The above is from Mark MacKinnon's "Despite Iraqi pledge, Turkey poised to invade" (Canada's Globe & Mail) and noted by Vince. Meanwhile Mark Bentley and Ali Berat Meric (Bloomberg News) report that Turkey has already begun their attack with Turkey air craft sent on bombing missions "in northern Iraq" as well as having "sent troops into Iraq to hunt down the PKK"
which Thomas Grove (Reuters) also reports has happened (though Grove says a diplomatic answer is stillsought):

News of the sorties, between Sunday and Tuesday evening in which Turkish warplanes flew 20 km (13 miles) into Iraq and some some 300 ground troops advanced about 10 km, put Baghdad under greater pressure to act against PKK rebels operating from the north of its territory.
The sources said 34 rebels of the outlawed PKK (Kurdistan Workers Party) had been killed in the sorties. All Turkish troops involved in the operations had returned to Turkey.


Over at the Los Angeles Times, Ned Parker teams up with Asso Ahmed only to be more lost than yesterday. The two have nothing on the reports of the attacks already starting (which Reuters says is confirmed). While Parker does realize today that the Qandil mountain is "remote," he also misses all of yesterday's big news. From yesterday's snapshot:

BBC notes the announcement by puppet of the occupation Nouri al-Maliki, "Iraq says it will close the offices of the Kurdistan Workers Party (PKK) rebel group and will 'not allow it to operate on Iraqi soil'." All these years later. CBS and AP note that the announcement of the closing of PKK offices "contradicted repeated assertions by Iraqi officials in recent days that the PKK's presence in Iraq was restricted to inaccessible parts of northern Iraq that could not be reached by authorities" and that the Turkish military is "massing along the border".

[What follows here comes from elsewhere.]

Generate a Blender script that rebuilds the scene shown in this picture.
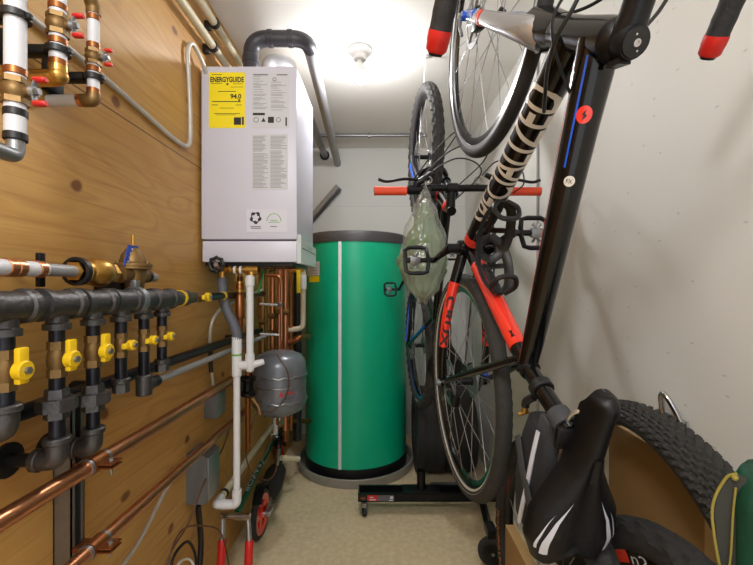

Search in vain for the PKK's offices in Parker's story, search in vain. Meanwhile, Forbes offers a selection from Oxford Analytica to tell you what Parker can't (won't):

Today the KRG, (which would have to take effective action against the PKK, seeing as the central government in Baghdad exercises no authority in the north) is relying on U.S. acquiescence as it drags its own feet.
Neither of the two common excuses are convincing: KRG President Masoud Barzani maintains that the solution of the PKK problem lies inside Turkey; there is also the argument that the Kurdish leadership will not fight fellow Kurds.
--Barzani's peshmerga militia cooperated with Turkish forces seeking to destroy the PKK in the Kurdish "safe haven" after Saddam Hussein's 1991 defeat in Kuwait.
--At that time it was Jalal Talabani, now president of Iraq, who gave shelter to the PKK in the area away from the Turkish frontier controlled by his Patriotic Union of Kurdistan.
The real reason Barzani will not act against the PKK today is that Turkey opposes his ambition to incorporate Kirkuk and its oilfields into the KRG area. Barzani's support thus comes at a price Turkey is not willing to pay. Turkish attempts to circumvent Barzani have been hampered by the refusal of the last Turkish president, Ahmet Necdet Sezer, to invite Talabani to Ankara in his current capacity--or to deal directly with the KRG.


If we all act like history didn't happen, LAT seems to feels, then maybe it didn't!

CNN notes:

Turkish artillery units have shelled Kurdish separatist positions within northern Iraq, a Turkish government official said on Wednesday, amid continuing diplomatic efforts to avert a major cross-border incursion by Turkish military forces.
[. . .]
Iraqi Prime Minister Nuri al-Maliki reiterated an Iraqi pledge to shut down PKK offices in the north of the country and said Iraq would not allow its territory to be used as a "launch pad" for attacks on Turkey.
"The government will do its best in order to limit the PKK and its terrorist activities that are a threat to Iraq just like it is a threat to Turkey," al-Maliki said, following a visit to Baghdad Tuesday by Turkish Foreign Minister Ali Babacan.
In a statement issued on Tuesday, the Presidency of the Kurdistan Region of Iraq called on the PKK to abandon its armed struggle.
"The current problems should be solved through political and diplomatic methods," the statement urged. "It is necessary to stop using other methods, which are useless, and we demand that the PKK remain committed to the cease fire and not resort to armed operations."